→ DATA SECTION
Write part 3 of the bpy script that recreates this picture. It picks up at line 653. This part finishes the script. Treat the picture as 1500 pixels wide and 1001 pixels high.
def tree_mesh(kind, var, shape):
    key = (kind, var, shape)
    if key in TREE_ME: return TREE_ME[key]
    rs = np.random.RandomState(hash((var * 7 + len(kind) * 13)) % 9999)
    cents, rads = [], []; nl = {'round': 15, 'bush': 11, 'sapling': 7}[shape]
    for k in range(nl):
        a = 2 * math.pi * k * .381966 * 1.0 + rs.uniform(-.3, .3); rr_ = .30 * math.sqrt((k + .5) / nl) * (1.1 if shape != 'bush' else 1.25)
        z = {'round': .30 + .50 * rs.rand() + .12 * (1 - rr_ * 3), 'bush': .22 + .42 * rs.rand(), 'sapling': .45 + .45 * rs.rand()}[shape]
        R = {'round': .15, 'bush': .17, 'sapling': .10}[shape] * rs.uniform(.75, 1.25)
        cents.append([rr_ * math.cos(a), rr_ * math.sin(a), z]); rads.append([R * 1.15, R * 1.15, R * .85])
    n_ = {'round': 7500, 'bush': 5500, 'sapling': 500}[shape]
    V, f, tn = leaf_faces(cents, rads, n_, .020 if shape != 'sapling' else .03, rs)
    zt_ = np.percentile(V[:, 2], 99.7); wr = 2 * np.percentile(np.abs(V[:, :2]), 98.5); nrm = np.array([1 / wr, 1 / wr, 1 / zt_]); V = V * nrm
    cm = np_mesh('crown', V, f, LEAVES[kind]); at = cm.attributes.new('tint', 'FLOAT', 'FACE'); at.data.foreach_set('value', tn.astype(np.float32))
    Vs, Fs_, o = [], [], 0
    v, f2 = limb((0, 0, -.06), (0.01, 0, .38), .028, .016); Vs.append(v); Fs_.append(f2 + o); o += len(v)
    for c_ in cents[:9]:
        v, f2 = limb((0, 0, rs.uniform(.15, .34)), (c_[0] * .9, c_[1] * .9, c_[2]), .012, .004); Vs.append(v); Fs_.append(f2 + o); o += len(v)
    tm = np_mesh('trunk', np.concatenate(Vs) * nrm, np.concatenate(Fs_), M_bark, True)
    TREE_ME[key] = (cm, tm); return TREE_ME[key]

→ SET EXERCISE
Quote each line of the data above exactly as written.

→ SOLUTION FOR THIS PROBLEM
Write part 3 of the bpy script that recreates this picture. It picks up at line 653. This part finishes the script. Treat the picture as 1500 pixels wide and 1001 pixels high.
def tree_mesh(kind, var, shape):
    key = (kind, var, shape)
    if key in TREE_ME: return TREE_ME[key]
    rs = np.random.RandomState(hash((var * 7 + len(kind) * 13)) % 9999)
    cents, rads = [], []; nl = {'round': 15, 'bush': 11, 'sapling': 7}[shape]
    for k in range(nl):
        a = 2 * math.pi * k * .381966 * 1.0 + rs.uniform(-.3, .3); rr_ = .30 * math.sqrt((k + .5) / nl) * (1.1 if shape != 'bush' else 1.25)
        z = {'round': .30 + .50 * rs.rand() + .12 * (1 - rr_ * 3), 'bush': .22 + .42 * rs.rand(), 'sapling': .45 + .45 * rs.rand()}[shape]
        R = {'round': .15, 'bush': .17, 'sapling': .10}[shape] * rs.uniform(.75, 1.25)
        cents.append([rr_ * math.cos(a), rr_ * math.sin(a), z]); rads.append([R * 1.15, R * 1.15, R * .85])
    n_ = {'round': 7500, 'bush': 5500, 'sapling': 500}[shape]
    V, f, tn = leaf_faces(cents, rads, n_, .020 if shape != 'sapling' else .03, rs)
    zt_ = np.percentile(V[:, 2], 99.7); wr = 2 * np.percentile(np.abs(V[:, :2]), 98.5); nrm = np.array([1 / wr, 1 / wr, 1 / zt_]); V = V * nrm
    cm = np_mesh('crown', V, f, LEAVES[kind]); at = cm.attributes.new('tint', 'FLOAT', 'FACE'); at.data.foreach_set('value', tn.astype(np.float32))
    Vs, Fs_, o = [], [], 0
    v, f2 = limb((0, 0, -.06), (0.01, 0, .38), .028, .016); Vs.append(v); Fs_.append(f2 + o); o += len(v)
    for c_ in cents[:9]:
        v, f2 = limb((0, 0, rs.uniform(.15, .34)), (c_[0] * .9, c_[1] * .9, c_[2]), .012, .004); Vs.append(v); Fs_.append(f2 + o); o += len(v)
    tm = np_mesh('trunk', np.concatenate(Vs) * nrm, np.concatenate(Fs_), M_bark, True)
    TREE_ME[key] = (cm, tm); return TREE_ME[key]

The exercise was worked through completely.